I have been following an old shearing mate recently on Loserbook as he and his wife traipse around the world doing the tourist thing and some of the photos showed him catching up with the people we both used to shear with back in the day.

Shearing is a great industry, the people are the salt of the earth and all involved can and should be justifiably proud of working in what is often called one of the world’s toughest professions. Seeing some old shearing faces from the past put me in a reflective frame of mind and I realised that shearing gave you a lot of things (money, travel, grease boils) but perhaps the most important thing it gave you was mates and memories.

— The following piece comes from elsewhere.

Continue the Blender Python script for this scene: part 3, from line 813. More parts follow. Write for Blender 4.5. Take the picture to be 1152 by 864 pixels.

I could tell you a few stories about this old mate of mine, about the time we had a big night on rum, no sleep and during the first run, while right in the middle of the long blow he expertly chundered down the porthole and barely lost a blow. Or the time we went out to do our best tallies on ewes at Greenvale station and he had a crack at five hundred, missed it by a hundred the wrong way and did six hundred.

Yes, I could tell you a lot of things but I’m going to tell you about the day I thought I had the skinny blond little &%$$#@# on the ropes. We were shearing in Southland for Stephen Dodds, at Malcolm McKee’s farm between Riversdale and Waikaia and he had run in a mob of milk lambs (small, fast shearing and as an added bonus he wanted the bellies left on) which we didn’t get a lot of in the South Island so we were all keyed up to have a crack and pop out some tallies. The lambs were shearing well and I was fizzed up and, incredibly, by lunchtime I had shorn the same amount as my mate.

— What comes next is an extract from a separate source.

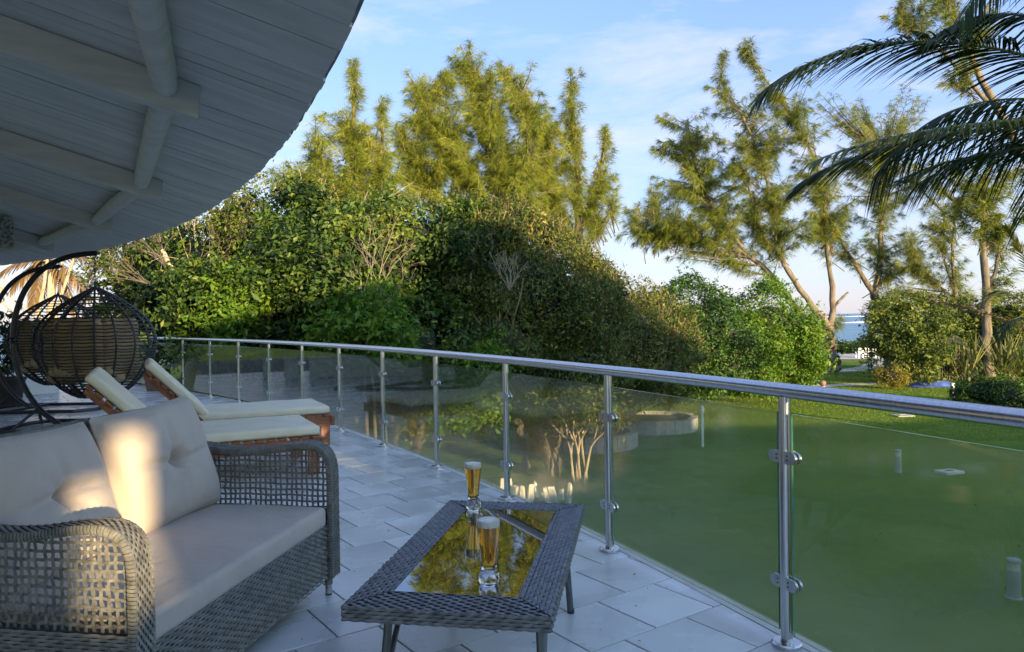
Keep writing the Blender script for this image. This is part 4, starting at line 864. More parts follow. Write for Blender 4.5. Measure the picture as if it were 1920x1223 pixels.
# shrubs on the right of the garden
bush('leafy_shrub', 'loose light green shrub with bare crooked stems in front of the dark shed', [px_blob(1700, 640, 46, 60, 62, 1.9), px_blob(1735, 660, 45, 40, 46, 1.6), px_blob(1668, 622, 47, 32, 36, 1.4), px_blob(1715, 595, 47, 44, 30, 1.6)], L_olive, G(1705, 722), 0.17, 130, lobes=34, core=0.35, hue=0.18, shoots=700, lobe_r=(0.3, 0.8), fill=0.05,
     stems=[([G(1698 + 10 * i, 722), A(1690 + 12 * i + 8 * math.sin(i * 2), 700, 45.5), A(1694 + 10 * i, 676, 45.5)], 0.06, 0.04) for i in range(5)], stem_m=m_pale)
bush('yellow_shrub', 'small round yellow-leaved shrub on the lawn edge', [px_blob(1668, 706, 43, 27, 17, 0.9)], L_yellow, G(1668, 728), 0.09, 500, lobes=24, core=0.7)
bush('clipped_hedge', 'clipped dark green hedge at the right edge beyond the handrail', [px_blob(1850, 737, 35, 52, 30, 1.5), px_blob(1915, 750, 33, 42, 32, 1.4), px_blob(1965, 750, 33, 42, 34, 1.4)], L_hedge, G(1870, 770), 0.10, 420, lobes=40)
bush('yellow_thicket', 'yellow green thicket at the right edge behind the tall trunk', [px_blob(1890, 600, 52, 46, 44, 2.4), px_blob(1810, 610, 54, 46, 40, 2.4), px_blob(1920, 660, 50, 46, 50, 2.4), px_blob(1780, 655, 53, 40, 45, 2.0), px_blob(1862, 650, 52, 36, 56, 2.0)], L_olive, G(1870, 705), 0.18, 150, lobes=44, hue=0.16, shoots=500)
bush('beach_hedge', 'low grey green hedge at the edge of the beach', [(G(1560 + 22 * i, 664) + np.array([0, 3.0, 0.55]), (1.5, 1.4, 0.85)) for i in range(8)], L_hedge, G(1620, 664), 0.2, 90, lobes=20, hue=-0.05)
bush('small_casuarina_shrub', 'soft feathery green shrub at the foot of the leaning stems', [px_blob(1652, 600, 58, 26, 30, 1.6), px_blob(1690, 578, 58, 40, 26, 1.8)], L_casd, G(1655, 690), 0.24, 130, lobes=26, core=0.5, aspect=0.16)
def strap(name, label, base, n, L, sd, m=L_strap):
    base = np.array(base, float); root = empty(name, base, 0, label, 'plant'); g = np.random.default_rng(sd); V, Fc, rr = [], [], []
    for k in range(n):
        a = g.uniform(0, 2 * math.pi); el = g.uniform(0.5, 1.35); l_ = L * g.uniform(0.6, 1.2); d_ = np.array([math.cos(a) * math.cos(el), math.sin(a) * math.cos(el), math.sin(el)])
        o = np.array([g.normal(0, 0.5), g.normal(0, 0.4), 0.2 + 0.8 * g.random()]); wv = unit(np.cross(d_, [0, 0, 1])); b = len(V)
        for u_, w_ in ((0, 0.8), (0.35, 1), (0.7, 0.7), (1, 0.05)):
            c = o + d_ * l_ * u_ - np.array([0, 0, 0.35 * l_ * u_ * u_ * math.cos(el)]); V += [c - wv * 0.05 * w_, c + wv * 0.05 * w_]
        for j in range(3): Fc.append((b + 2 * j, b + 2 * j + 1, b + 2 * j + 3, b + 2 * j + 2))
        rr += [g.random()] * 8
    MB().tube([(0, 0, 0), (0.05, 0, 0.5), (0, 0, 1.0)], (0.12, 0.1, 0.06), 8).build('stem', m_cane, root, smooth=True)
    tag(fast('strap_leaves', np.array(V), Fc, m, root, rr), kind='stuff'); return root
strap('strap_leaved_plant', 'clump of long pale strap leaves right of the tall trunk', G(1898, 715), 150, 3.0, 1)
strap('strap_leaved_plant', 'smaller clump of long strap leaves left of the tall trunk', G(1815, 715), 90, 2.6, 2)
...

I remember taking my comb and cutter off and thinking to myself “I reckon I can take him”. We didn’t talk all lunchtime. I loaded up a couple of handpieces, lined my oiled cutters up ready for quick changes, filled my catching pen up tight to make the lambs sweat and paced up and down the board getting psyched up. He nonchalantly sat with his back against the catching pen door ignoring me and barely moved.

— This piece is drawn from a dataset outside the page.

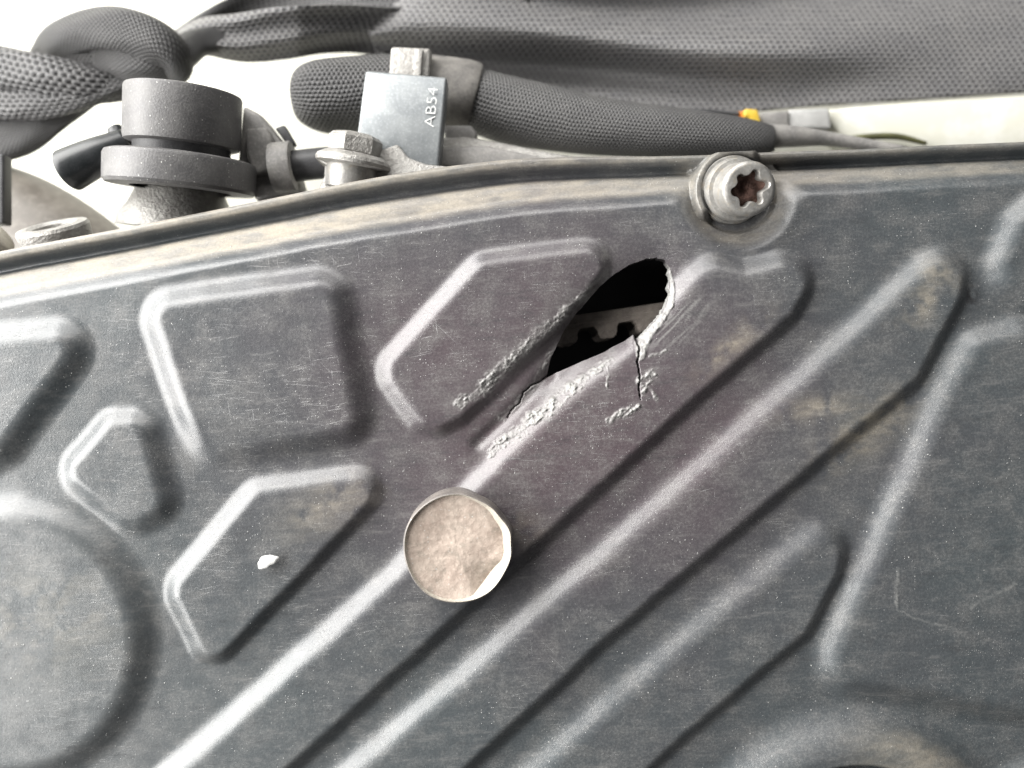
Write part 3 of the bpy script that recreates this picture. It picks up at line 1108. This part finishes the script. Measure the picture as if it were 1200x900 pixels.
# grey mesh fabric
def drape(name, topc, botc, mat, parent, hbase, nu, nv, fold, x0=None, thick=3.0):
    T = catmull(topc, 12); Bc = catmull(botc, 12)
    def rs(Q):
        Q = np.array(Q); q = np.linspace(0, len(Q) - 1, nu + 1)
        return np.stack([np.interp(q, np.arange(len(Q)), Q[:, k]) for k in (0, 1)], 1)
    T, Bc = rs(T), rs(Bc)
    vs, uv, fs = [], [], []
    L = 0
    for i in range(nu + 1):
        if i: L += math.hypot((Bc[i][0] - Bc[i - 1][0] + T[i][0] - T[i - 1][0]) / 2, (T[i][1] - T[i - 1][1] + Bc[i][1] - Bc[i - 1][1]) / 2)
        Wd = 0
        for j in range(nv + 1):
            v = j / nv
            px = T[i][0] + (Bc[i][0] - T[i][0]) * v
            py = T[i][1] + (Bc[i][1] - T[i][1]) * v
            h = hbase + fold(px, py, i / nu, v)
            vs.append(W(px, py, h))
            uv.append((px + .15 * py, py) if name == 'hanging_panel' else (L, v * 62))
    m = nv + 1
    for i in range(nu):
        for j in range(nv):
            fs.append((i * m + j, i * m + j + 1, (i + 1) * m + j + 1, (i + 1) * m + j))
    ob = mesh_obj(name, vs, fs, mat, parent, uv)
    md = ob.modifiers.new('thickness', 'SOLIDIFY'); md.thickness = thick * S; md.offset = -1
    return ob


cloth = empty('mesh_fabric', W(800, 60, -260))
tag(cloth, 'grey mesh fabric draped across the top and knotted at the left', 'mesh fabric')


def foldf(px, py, u, v):
    r = 10 * math.sin(v * 5.5 + u * 3.0) * (1 - u * .5)
    r += 26 * math.exp(-((py - (30 + .10 * (px - 600))) / 26) ** 2) * math.exp(-((px - 640) / 220) ** 2)
    r -= 22 * math.exp(-((py - (78 + .08 * (px - 600))) / 22) ** 2) * math.exp(-((px - 640) / 200) ** 2)
    r += 16 * math.exp(-((py - (60 + .02 * (px - 900))) / 32) ** 2) * math.exp(-((px - 920) / 160) ** 2)
    r -= 18 * math.exp(-((py + 4 + .05 * (px - 900)) / 30) ** 2)
    return 2.1 * r + 5 * math.sin(px * .013 + py * .05)


drape('hanging_panel', [(430, 34), (520, -40), (700, -130), (1000, -170), (1500, -210)],
      [(440, 58), (520, 92), (640, 128), (760, 136), (850, 133), (900, 128), (960, 123), (1080, 116), (1210, 108), (1500, 92)], M_mesh, cloth, -262, 150, 70, foldf)


def foldt(px, py, u, v):
    a = 3.0 * v + u * 2.6 - .5
    return 26 * math.sin(a) - 14 * math.cos(2 * a + 1) * .5 + 10 * math.sin(v * 9 + u * 4) - 70 * max(0, u - .55) / .45


drape('twisted_strip', [(196, 44), (232, 22), (275, 16), (330, 8), (400, 6), (470, 10), (560, 8)],
      [(200, 62), (235, 64), (285, 73), (335, 70), (385, 62), (440, 64), (560, 92)], M_mesh, cloth, -235, 90, 40, foldt)


def foldd(px, py, u, v):
    return 12 * math.sin(v * 4 + u * 5)


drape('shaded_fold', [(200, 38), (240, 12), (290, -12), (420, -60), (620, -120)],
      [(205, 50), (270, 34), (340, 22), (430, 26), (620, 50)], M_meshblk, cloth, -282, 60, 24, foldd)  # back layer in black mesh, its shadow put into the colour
# the knot
kn = [
    ('strand', [(-110, 84, -215, 30), (-40, 78, -205, 30), (10, 82, -196, 30), (60, 90, -190, 30), (105, 98, -196, 27), (150, 100, -215, 22)], .75, M_meshbig),
    ('strand', [(-110, 118, -222, 24), (-30, 122, -212, 25), (30, 120, -202, 25), (80, 116, -196, 20), (120, 106, -196, 15), (150, 96, -200, 12)], .7, M_meshbig),
    ('strand', [(-110, 172, -240, 32), (-30, 168, -236, 34), (20, 160, -230, 30), (58, 138, -224, 24), (100, 112, -222, 18)], .8, M_meshblk),
    ('knot_loop', [(48, 66, -235, 17), (72, 46, -200, 25), (110, 36, -180, 28), (152, 38, -172, 31), (190, 56, -176, 32), (205, 76, -192, 25), (196, 92, -214, 18)], .85, M_meshblk),
    ('knot_core', [(70, 72, -225, 16), (95, 68, -215, 30), (140, 66, -212, 36), (180, 72, -214, 28), (200, 76, -220, 12)], .7, M_meshblk),
    ('knot_loop', [(120, 62, -200, 24), (165, 74, -186, 27), (205, 66, -194, 26), (235, 50, -214, 20), (275, 44, -232, 18)], .8, M_meshblk),
]
for nm, nodes, fl, mt in kn:
    tube(nm, nodes, mt, cloth, flat=fl, wob=.05, n=12, twist=.08)

# wiring loom
loom = empty('wiring_loom', W(620, 130, -170))
tag(loom, 'thick black braided wiring loom lying behind the metal sensor', 'wiring loom')
tube('fabric_sleeve', [(346, 112, -185, 6), (350, 112, -185, 28), (360, 112, -183, 42), (385, 112, -180, 50), (430, 110, -178, 50), (485, 108, -178, 47), (540, 112, -178, 44)], M_meshblk, loom, wob=.02)
tube('tape_wrap', [(478, 108, -176, 46), (484, 108, -175, 50), (520, 110, -175, 50), (548, 114, -175, 49), (556, 116, -176, 45)], M_tape, loom, wob=.015)
tube('braided_sleeve', [(545, 114, -178, 42), (600, 130, -172, 45), (660, 142, -166, 42), (720, 150, -160, 37), (800, 156, -152, 32), (870, 161, -150, 25), (900, 163, -152, 19), (905, 163, -152, 15)], M_braid, loom, wob=.01)
tube('cable', [(888, 160, -154, 17), (930, 160, -160, 14), (980, 164, -168, 9), (1060, 178, -172, 8)], M_grey, loom, seg=20)

plug = empty('plug_connector', W(920, 142, -220))
tag(plug, 'grey plug connector beside the yellow clip below the mesh fabric', 'connector')
prism('plug_body', [(893, 131), (925, 129), (925, 153), (893, 153)], -214, 40, M_grey, plug, bevel=3)
prism('plug_shell', [(924, 128), (972, 126), (975, 151), (924, 150)], -218, 44, simple_mat("pale_grey_plug", (.34, .34, .33), (.42, .42, .41), .45), plug, bevel=4)
clip = empty('locking_clip', W(880, 138, -206))
tag(clip, 'small yellow locking clip with an orange seal left of the grey plug', 'clip')
prism('clip_body', [(873, 127), (888, 128), (893, 146), (884, 148), (878, 137), (872, 136)], -204, 26, M_yellow, clip, bevel=2.5)
prism('seal', [(862, 131), (875, 129), (876, 141), (865, 139)], -210, 24, M_orange, clip, bevel=2.5)
tube('thin_cable', [(800, 128, -216, 2), (840, 131, -212, 3), (866, 134, -210, 3)], M_capdark, clip, seg=10)

# metal sensor plate
sensor = empty('sensor', W(470, 135, -70))
tag(sensor, 'blue-grey metal sensor box stamped AB54 behind the rim', 'sensor')
prism('sensor_plate', [(428, 82), (524, 90), (514, 196), (414, 190)], -70, 34, M_zinc, sensor, bevel=4, tilt=(0.02, .10))
prism('mounting_tab', [(458, 54), (505, 56), (503, 98), (455, 96)], -112, 22, M_alu, sensor, bevel=4)
prism('tab_rib', [(486, 56), (496, 57), (493, 94), (484, 94)], -106, 12, M_alu, sensor, bevel=2)
prism('sensor_foot', [(455, 172), (466, 168), (478, 184), (500, 192), (540, 196), (560, 215), (400, 240), (370, 226), (384, 196)], -58, 26, M_alu, sensor, bevel=4, tilt=(0, .1))
fc = bpy.data.curves.new('stamp', 'FONT')
fc.body = 'AB54'
fc.size = 19 * S
fc.extrude = .35 * S
fc.offset = -.35 * S
fc.align_x = 'CENTER'; fc.align_y = 'CENTER'
fo = bpy.data.objects.new('tmp_text', fc)
COL.objects.link(fo)
bpy.context.view_layer.update()
tme = bpy.data.meshes.new_from_object(fo.evaluated_get(bpy.context.evaluated_depsgraph_get()))
bpy.data.objects.remove(fo)
tme.name = 'stamped_text'
tme.materials.clear(); tme.materials.append(M_mark)
to = bpy.data.objects.new('stamped_text', tme)
COL.objects.link(to)
to.parent = sensor
pl = W(506, 126, -69.5)
to.location = pl - sensor.location + Vector((0, 0, 1.2 * S))
to.rotation_euler = (math.radians(-5.7), 0, math.radians(84))
to.scale = (1.22, 1.0, 1)
to['label'] = 'stamped characters AB54'

# hex bolt lying beside it
hexb = empty('hex_bolt', W(412, 172, -50))
tag(hexb, 'dusty hexagonal bolt with a wide flange in front of the metal sensor box', 'bolt')
ax = (.16, .95, .14)
lathe('hex_head', [(1, 25), (23, 25), (29, 23), (33, 19), (33, 2), (31, 0)], (415, 181, -52), ax, M_alu, hexb, seg=6, deg=25, a0=.35)
lathe('bolt_flange', [(20, 2), (36, 0), (44, -5), (46, -9), (45, -13), (30, -15)], (415, 181, -52), ax, M_alu, hexb)
lathe('spacer', [(26, -13), (30, -14), (31, -20), (30, -42), (20, -42)], (415, 181, -52), ax, M_steel, hexb)
brk = empty('bracket', W(395, 195, -60))
tag(brk, 'pale metal bracket under the hexagonal bolt flange', 'bracket')
prism('bracket_arm', [(372, 176), (392, 180), (430, 190), (500, 198), (500, 206), (420, 202), (384, 194), (370, 186)], -64, 40, M_steel, brk, bevel=2)
prism('bracket_block', [(380, 190), (430, 198), (445, 230), (378, 240)], -76, 50, M_alu, brk, bevel=4)

# cap with collar at the left
cap = empty('filler_cap', W(213, 160, -70))
tag(cap, 'round dark grey rubber cap on a wider collar behind the rim at the left', 'cap')
cax = (.085, .955, .13)
lathe('cap_top', [(0.1, 126), (64, 126), (68, 125), (69.5, 122), (69.5, 66), (68, 60), (62, 58), (30, 58)], (212, 227, -80), cax, M_cap, cap, seg=96,
      rfun=lambda a, k: 1 + .004 * math.sin(9 * a))
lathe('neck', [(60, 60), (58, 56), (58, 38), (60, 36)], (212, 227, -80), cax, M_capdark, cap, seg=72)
lathe('collar', [(40, 40), (84, 40), (89, 38), (91, 34), (91, 4), (88, 0), (60, -1)], (212, 222, -80), cax, M_cap, cap, seg=96)
lathe('base_cone', [(52, 2), (56, -8), (66, -30), (78, -46), (80, -60)], (212, 216, -150), cax, M_alu, cap, seg=72)
tube('spout', [(150, 165, -95, 16), (125, 178, -92, 22), (104, 188, -90, 25), (84, 198, -88, 27), (80, 200, -88, 27)], M_hoseblk, cap, seg=36)
tube('vent_stub', [(134, 150, -105, 9), (140, 160, -105, 11), (158, 168, -104, 13)], M_hoseblk, cap, seg=20)

conn = empty('hose_connector', W(320, 180, -110))
tag(conn, 'dusty grey connector clipped to the right side of the round cap', 'connector')
prism('connector_body', [(284, 122), (306, 134), (318, 150), (338, 172), (352, 222), (300, 236), (278, 190)], -112, 50, M_grey, conn, bevel=6)
prism('latch', [(286, 150), (312, 148), (318, 160), (322, 200), (296, 205), (288, 180)], -96, 24, M_grey, conn, bevel=5)
prism('slot', [(322, 150), (333, 146), (346, 168), (338, 172)], -108, 14, M_capdark, conn, bevel=2)
lathe('clamp_ring', [(20, -14), (31, -13), (32, -10), (32, 12), (31, 14), (20, 15)], (332, 196, -104), (1, .10, 0), M_grey, conn, seg=48)
tube('short_pipe', [(335, 196, -110, 20), (360, 193, -110, 20), (392, 190, -112, 20)], M_capdark, conn, seg=32)

duct = tube('air_duct', [(-140, 215, -290, 70), (-60, 235, -280, 75), (20, 262, -270, 78), (80, 300, -265, 80), (150, 360, -260, 80)], M_brown, seg=48)
tag(duct, 'curved cream duct, coloured brown for its shade, at the left below the knotted fabric', 'duct')
post = prism('support_post', [(-14, 178), (4, 180), (4, 262), (-14, 262)], -120, 20, M_capdark, bevel=3)
tag(post, 'thin dark upright post at the left edge below the knotted fabric', 'post')
fit = empty('pipe_fitting', W(62, 275, -60))
tag(fit, 'silver cast pipe fitting just above the rim at the left', 'pipe fitting')
fax = (-.12, .80, .36)
lathe('fitting_body', [(40, -60), (42, -10), (43, 0), (41, 4), (30, 5), (24, 2), (22, -10)], (62, 268, -66), fax, M_alu, fit, seg=64)
lathe('bore', [(24, 1), (22, -12), (.1, -14)], (62, 268, -66), fax, M_brown, fit, seg=48)
stub = tube('metal_stub', [(-30, 300, -70, 26), (-10, 284, -70, 26), (2, 276, -70, 20)], M_bossw, seg=32)
tag(stub, 'pale rounded metal stub at the very left above the rim', 'pipe')

cast = empty('engine_casting', W(580, 180, -120))
tag(cast, 'pale grey engine casting between the sensor box and the braided loom', 'engine part')
prism('casting_body', [(512, 160), (545, 158), (590, 166), (640, 176), (700, 186), (700, 230), (505, 240)], -110, 60, M_alu, cast, bevel=8, tilt=(0, .3))
prism('casting_lug', [(520, 146), (552, 146), (560, 156), (556, 166), (522, 168)], -122, 30, M_grey, cast, bevel=4)
prism('casting_rib', [(512, 172), (570, 170), (640, 184), (640, 200), (508, 196)], -100, 30, M_grey, cast, bevel=5)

During the morning we had been shearing about one hundred and thirty a run and I think one hour we both cracked seventy each which was my best tally by a long chalk. I knew the pressure would be on after lunch so as we dragged the lambs out onto the board and popped the machines into gear, I pulled out everything I had and went for broke. I pumped out eighty lambs for the hour which was a jump up of ten an hour on before lunch. I was pretty proud of that. Actually, I still am but that facts show that my mate put eight around me (he did eighty-eight), which completely blew my mind and I realised right then that whatever it was that made you a “gun” shearer, I didn’t have it.